How did Lower Makefield Township, Pennsylvania get its name? This page provides a brief history about the naming of Lower Makefield Township, Pennsylvania, the people who settled it, and the industry rising within it.
Makefield was the township named in the report of the jury appointed by the first Court in 1692 to subdivide the county. In the words of the report, it was designated “The uppermost township being called Makefield,” which included all the territory now comprised in Upper and Lower Makefield until 1753, when the township was divided. Lower Makefield is bounded northwest by Upper Makefield, northeast by the Delaware River, southeast by Falls, and southwest by Middletown and Newtown Townships.

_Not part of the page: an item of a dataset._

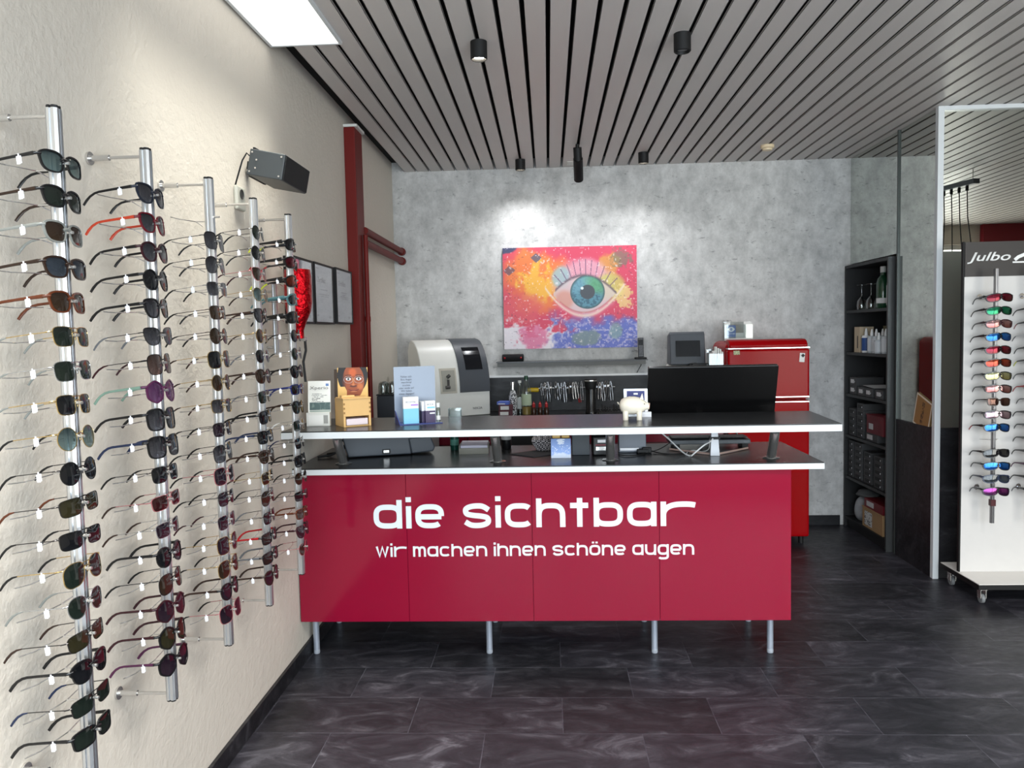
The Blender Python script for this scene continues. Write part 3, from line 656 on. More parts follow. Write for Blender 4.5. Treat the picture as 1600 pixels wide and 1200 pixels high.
P4 = [('round', 0, 'gunmetal', 'dark green', K), ('round', 0, K, 'dark grey', K), ('cat', 0, 'rose', 'brown', 'burgundy'), ('panto', 0, 'gold', 'teal gradient', 'tortoiseshell'), ('cat', 1, K, 'grey gradient', 'dark brown'),
      ('round', 0, 'gold', 'brown', 'dark brown'), ('panto', 0, 'silver', 'dark grey', 'grey'), ('panto', 1, 'dark brown', 'brown', 'dark brown'), ('square', 0, 'gunmetal', 'dark green', 'grey'), ('square', 1, K, 'dark grey', K),
      ('square', 1, K, 'dark grey', 'navy'), ('browline', 1, 'dark brown', 'brown', 'dark brown'), ('square', 0, 'gold', 'brown', 'dark brown'), ('aviator', 0, 'gunmetal', 'brown', K), ('square', 0, K, 'dark grey', 'grey'),
      ('rectangle', 1, K, 'dark green', 'bright red'), ('rectangle', 1, K, 'dark green', 'grey'), ('panto', 1, 'dark brown', 'dark purple', 'dark brown')]
P5 = [('sport', 1, K, 'dark grey', 'yellow'), ('sport', 1, K, 'red mirror', 'bright red'), ('sport', 1, K, 'orange mirror', 'yellow'), ('sport', 1, 'teal', 'dark grey', 'teal'), ('sport', 1, K, 'dark grey', K),
      ('round', 0, K, 'dark grey', K), ('round', 0, 'silver', 'dark green', K), ('panto', 1, K, 'dark grey', K), ('rectangle', 1, 'blue', 'dark grey', 'blue'), ('panto', 1, K, 'dark green', 'tortoiseshell'),
      ('square', 0, 'silver', 'dark green', 'white'), ('square', 0, 'gunmetal', 'dark grey', 'navy'), ('square', 1, K, 'dark grey', K), ('panto', 0, 'gunmetal', 'brown', K), ('rectangle', 0, K, 'dark grey', 'dark brown'),
      ('rectangle', 1, 'amber brown', 'brown', 'amber brown'), ('cat', 1, 'burgundy', 'dark purple', 'burgundy'), ('panto', 0, 'rose', 'brown', 'dark brown')]
ORD = ['topmost', 'second from the top', 'third from the top', 'fourth from the top', 'fifth from the top', 'sixth from the top', 'seventh from the top', 'eighth from the top', 'ninth from the top', 'ninth from the bottom', 'eighth from the bottom',
       'seventh from the bottom', 'sixth from the bottom', 'fifth from the bottom', 'fourth from the bottom', 'third from the bottom', 'second from the bottom', 'bottom one']
PN = ['nearest pole', 'second nearest pole', 'middle pole', 'fourth pole back', 'counter-end pole']
STY = {'oversize': 'large square', 'panto': 'softly rounded', 'cat': 'cat-eye', 'sport': 'wraparound sports', 'browline': 'browline', 'wayfarer': 'chunky square', 'square': 'slim square'}
PX = -1.02; PY = [1.611, 1.983, 2.353, 2.712, 3.078]; ZT = 1.876; ZS = 0.0712
def pole_profile(w_=0.013):
    a = w_; g = 0.0025
    return [(-a, -a*.6), (-a*.6, -a), (-g, -a), (-g, -a+.003), (g, -a+.003), (g, -a), (a*.6, -a), (a, -a*.6), (a, -g), (a-.003, -g), (a-.003, g), (a, g), (a, a*.6), (a*.6, a), (g, a), (g, a-.003), (-g, a-.003), (-g, a), (-a*.6, a), (-a, a*.6)]
for pi_, (PP, py) in enumerate(zip((P1, P2, P3, P4, P5), PY)):
    t = thing('display_pole', 'aluminium sunglasses display pole fixed to the white wall, the %s' % PN[pi_], 'display rack', (PX, py, 0), 0, 'sunglasses display poles on the left wall')
    obj('pole', M().prism(pole_profile(), 0.55, 1.99, 'Z'), ALU, t)
    for z in (0.548, 1.99): obj('end_cap', M().prism([(a*0.9, b_*0.9) for a, b_ in pole_profile()], z-0.002 if z < 1 else z, z+0.002 if z < 1 else z+0.006, 'Z'), BLACK, t)
    for z in (1.975, 0.565):
        r_ = obj('wall_arm', M().cyl((-0.013, 0, z), (-0.10, 0, z), 0.0042, 12).cyl((-0.095, 0, z), (-0.148, 0, z), 0.0075, 14), STEEL, t, smooth=True)
        obj('wall_flange', M().cyl((-0.1495, 0, z), (-0.144, 0, z), 0.017, 24), STEEL, r_, smooth=True)
    for k in range(18):
        z = ZT-ZS*k
        mb = M().cyl((0.012, 0, z-0.001), (0.016, -0.01, z-0.001), 0.0032, 10).cyl((0.016, -0.01, z-0.001), (0.034, -0.01, z-0.001), 0.0032, 10)
        mb.cyl((-0.012, 0, z-0.012), (-0.046, 0, z-0.012), 0.0018, 8)
        for s_ in (-1, 1): mb.tube([(-0.045, 0, z-0.012), (-0.050, s_*0.03, z-0.013), (-0.058, s_*0.075, z-0.015), (-0.070, s_*0.108, z-0.013)], 0.0014, 6)
        obj('support_wires', mb, STEEL, t)
        if PP[k] is None: continue
        kd, th, fc, lc, tc = PP[k]
        rx = random.uniform(-.035, .035); rz = random.uniform(-.07, .07)+(0.12 if kd == 'sport' else 0)
        lab = '%s %s sunglasses, %s lenses, %s, %s' % (fc, STY.get(kd, kd), lc, ORD[k], PN[pi_])
        glasses(kd, th, fc, lc, tc, (PX+0.024, py-0.010+random.uniform(-.003, .003), z-0.004), (rx, -0.10, rz), lab, None)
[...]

![Smith's 1850 Map of Bucks County, Pennsylvania showing Lower Makefield Township.](https://i0.wp.com/pennsylvaniagenealogy.org/wp-content/uploads/2025/02/Lower-Makefield-Pennsylvania.jpg?resize=840%2C746&ssl=1)
Makefield as a name has puzzled investigators. However, the word seems to be, without much doubt, a corruption of Macclesfield or Maxfield, both these names being used interchangeably in the eighteenth century for the same populous town in Cheshire, England, eighteen miles from Manchester. At Macclesfield is a Quaker Meeting House, and a few early Pennsylvania immigrants came from that town. General Davis was no doubt correct in assuming that the name Makefield is due to an early English pronunciation of Macclesfield or Maxfield and that the spelling was made to accord with the pronunciation.
Early settlers of Lower Makefield were English Friends and included families of Hough, Yardley, Briggs, Harding, Cutler, Croasdale, Taylor, and Story. They worshipped in Falls Monthly Meeting House until 1750, when Falls granted the request of Makefield Friends for a separate meeting. Makefield Meeting House was finished in 1752. It occupies a small tract of land near Dolington on the northwest side of the line between the two Makefields.
A half mile southeast of Yardley is the ancient Slate Hill graveyard. It is reputed to have been the first burial place for Friends in the township and was used down to about 1800.